そのため、京都市内のマンションの供給には限りがあるため、既存物件の価値は相対的に高くなります。
少し、余談となってしまいますが、京都市は2023年4月から一部で建物規制を緩和したため、タワーマンションの開発が進むかに注目が集まっています。
マンション供給が増えれば、既存物件の価値に下押し圧力がかかるかもしれません。
また、一方で東京都国立市で法的規制をクリアして建設し引き渡し直前に、建物周辺への影響(富士山が見えなくなる)を理由に解体が決まった「グランドメゾン国立富士見通り」の悪影響が懸念されます。
真意はわかりませんが事業者の積水ハウスが企業としての評判を優先して、解体を決めたのかもしれませんが、自治体が一旦許可を出した物件で、このような失態をしでかすと、これが前例となり、特に京都のように歴史的建造物などが数多く立ち並ぶエリアでは、行政がOKしたからといって、簡単にタワマンが京都市内に建つかは疑問です。
京都でのマンションの市場動向が、今後どのように進んでいくかは予断を許さない状況と言えます。
沖縄県那覇市では温暖な気候と美しい自然、宮古島の2019年3月の下地島空港の開業による国際線の就航などにより、外国人旅行客のための宿泊施設やリタイア組の移住による需要の急拡大により、マンションの価格が高騰しています。
リーセルバリューの上位にはランキングしていませんが、ニセコも同様で、良質なパウダースノーを求めて、オーストラリア人を筆頭として、欧米の方の旺盛な需要により不動産の価格が高騰して、これが波及して富良野、本州では白馬エリアも不動産価格が高騰していますが、これらの地域では一般的な分譲マンションはそもそも供給がなく、コンドミニアムが主流となっています。
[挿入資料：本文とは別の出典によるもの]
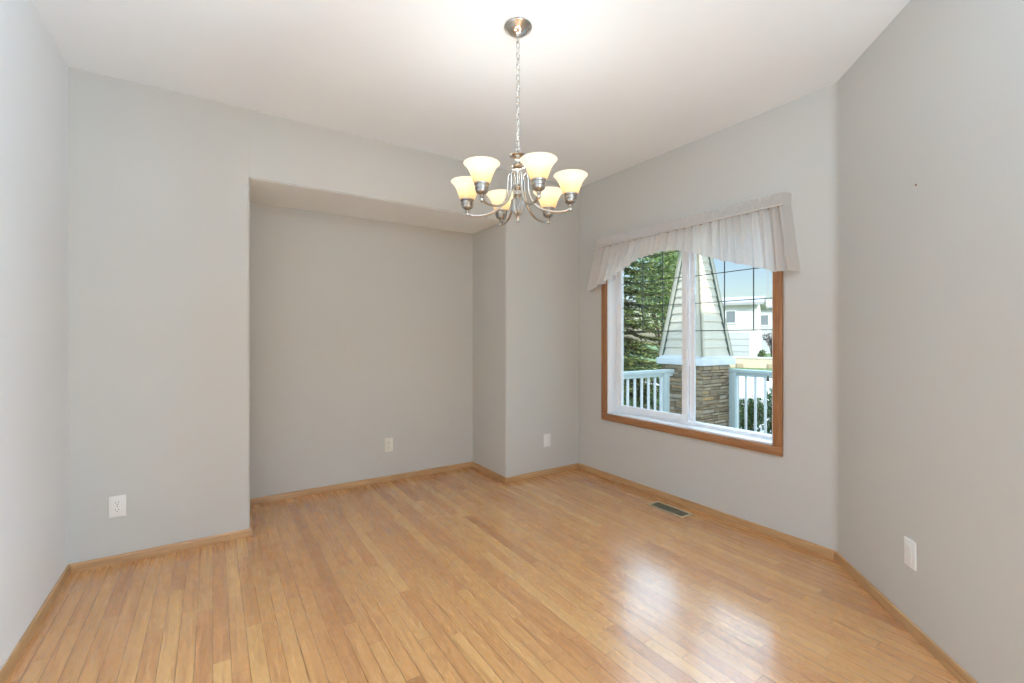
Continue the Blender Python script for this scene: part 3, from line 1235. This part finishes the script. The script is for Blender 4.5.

但し、需要と供給のバランスの観点から見れば、需要がひっ迫しており、供給が非常に限られているエリアもリセールバリューが高い典型的な例と言えます。
話を元に戻します。
川崎市や浦安市は街の再開発が一巡した結果、以前ほどの人気はなくなっており、再開発前に比べて、今後の街の成長性はあまり期待できないため、海外勢や富裕層のほか、実需層からも選ばれにくくなっているようです。
浦安地区を例に挙げると、東京駅から新浦安駅までは京葉線快速の直通でわずか20分程度の立地で、駅前にはイオンやピーコック、また、駅から距離を置いた場所にはイトーヨーカドーやOKストア、教育施設としては明海大学、隣の舞浜駅にはディズニーリゾートがあり、非常に成熟した街となっています。
海辺沿いの明海(あけみ)、日の出、高洲(たかす)地区のマンションは、とても開放的で、日本ではなく、まるでサンサンと太陽光が降り注ぐロサンゼルスのような雰囲気を持つマンションも多いのですが、駅までは10分超えのマンションも多く、バス便が主流となるため、交通利便性にやや問題があります。
更に新たな開発を行う余地が限られているため、街の成長性が見込めない点がリセールバリューが上がらない要因と言えるかもしれません。
中古マンションとして売却する際に強気の価格設定ができる要素は
◆立地の優位性
◆交通の利便性
◆生活の利便性
◆将来性
の4点が重要視されます。
そのため、交通の利便性、将来性が欠ける浦安市や川崎市などは、再販価値が低下傾向になっていると想定されます。
いずれにせよ、予算との兼ね合いが大きなネックになると思いますが、リセールバリューを重視される方が、これからマンションを購入するのであれば、何より「立地」にこだわり、都心部でのご購入を検討してください。
本ブログでは何度も別の機会でお話していますが、不動産業界では不動産の価値を決める要因は 、日本では「1に立地で2に立地、3、4が無くて5に立地」、米国では「Location Location Location!」です。